In August 2016 the Financial Accounting Standards Board (FASB) issued new guidance on reporting of management fees on endowments (ASU 2016-14, Topic 958) for non-profit institutions. According to the FASB:
Requiring an NFP (not-for-profit) to report its investment return net of external and direct internal investment expenses provides a more comparable measure of investment returns across all NFPs, regardless of whether their investment activities (1) are managed by internal staff, outside investment managers, volunteers, or a combination or (2) employ the use of mutual funds, hedge funds, or other vehicles for which management fees are embedded in the investment return of the vehicle.
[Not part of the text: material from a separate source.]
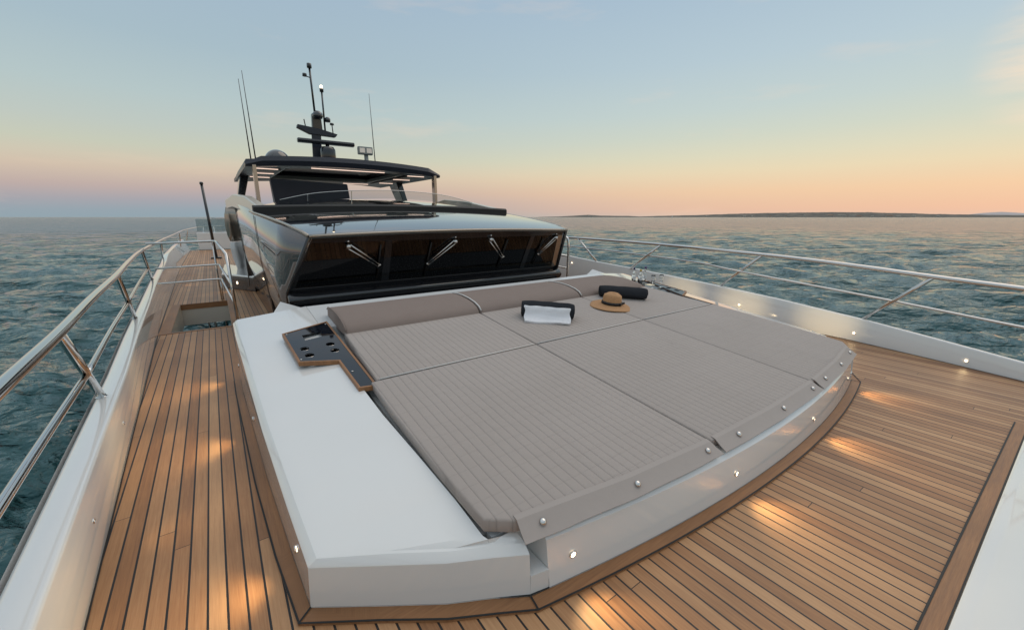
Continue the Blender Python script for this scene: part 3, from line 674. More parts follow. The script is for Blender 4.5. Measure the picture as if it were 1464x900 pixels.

No longer requiring the disclosure of those netted expenses also eliminates the difficulties and related costs in identifying embedded fees and the resultant inconsistencies in the reported amounts of investment expenses. (emphasis added)
To put this guidance more simply, the FASB did not find that reporting managers’ fees was useful information for readers of financial statements because:
- There are too many different ways to calculate and report managers’ fees employed by NFPs. Therefore, there is no reliable way to compare reported results across institutions.
- Manager fees do not provide a good measure of relative amount across endowments or relative performance.
- All NFPs report performance on a net return basis, which is the key metric for those who use financial statements for management information.
For Union, this new standard became effective after FY19. At that time, the finance administration of the College elected to keep providing this information, which continued after FY20 as well. Beginning with FY21, our Controller and Assistant Controller, in consultation with our auditor, KPMG, decided that the time required to produce this information, its low informational value (per FASB), did not justify the effort.
The Financial Accounting Standards Board is the governing body that promulgates all policies, practices, regulations, and guidance under which we must conduct our annual financial audits.